Frustrations with the show can be summarized by a single scene in episode five. The Maisels and Weissmans are away in the Catskills, with our star being more concerned with trips to the salon and swimsuit competitions than the variety of gigs her driven, sharp manager Susie (Alex Borstein, “Family Guy”) booked for her. Midge is willing to skip the comedy opportunities for her break in the Catskills, but when she gets the call that the department store she works at needs her at the Revlon counter, she practically jets the 120 miles back to Manhattan. This makes for a short yet wonderful little scene, as Midge imitates monotone, depressing news radio on the ride back with a spunky potential love interest, Benjamin (Zachary Levi, “Tangled: The Series”), but it sadly highlights what the show has become, and where it could have gone.

That’s still not to say that “Mrs. Maisel” has lost its edge; it’s just juggling with it. The scenes are still beautifully shot, the dialogue still witty and quick-paced. Each scene’s gaud, movement and backing music make for an experience that feels as close to a classic Broadway musical as television can get (Louis Armstrong’s “What a Wonderful World” soundtracking a walk through 1950s Paris with your betrothed? Um, yes please?). The sophomore season isn’t muddled, it isn’t bad, it’s just exasperating. Every time Midge so much as glances at her former husband, you just want to scream and remind her that he cheated on her even when she did everything right, with his secretary nonetheless. He couldn’t even cheat in a unique way, and still his pity party gets screen time.
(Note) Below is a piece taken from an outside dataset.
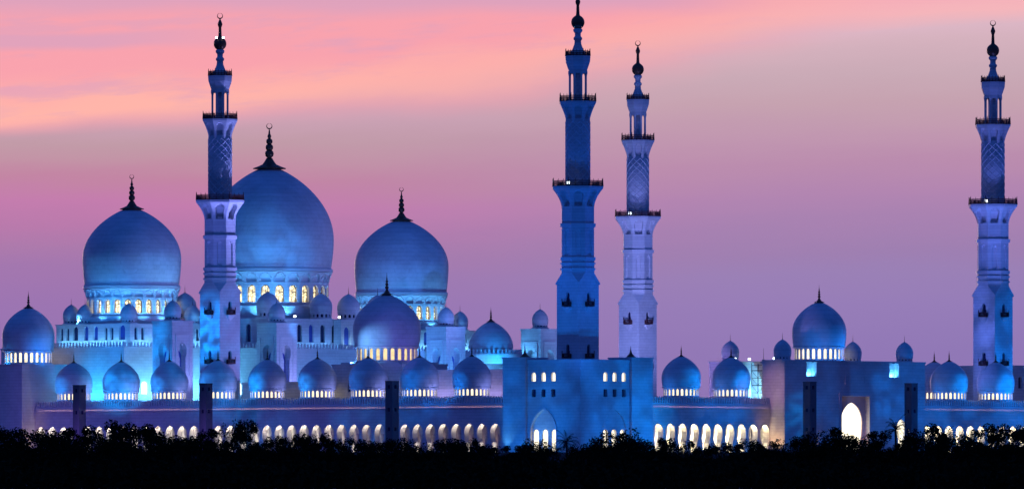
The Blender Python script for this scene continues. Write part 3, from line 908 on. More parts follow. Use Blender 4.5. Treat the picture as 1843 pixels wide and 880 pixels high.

“The Marvelous Mrs. Maisel” continues to be better than 90 percent of everything else on television, which is why it can afford its stumbles. There are glimpses of the old “Mrs. Maisel” throughout the first half of the sophomore season, enough for the audience to root desperately for it to break through completely. Faith should not be lost in Midge and her quest for comedic glory, the camera just needs to find its way back to her. For now, find some joy in Joel’s misery and fondness in the Weissmans’s revitalized marriage. They are just simple opening acts to an up-and-coming, astonishing, smart-mouthed comedian.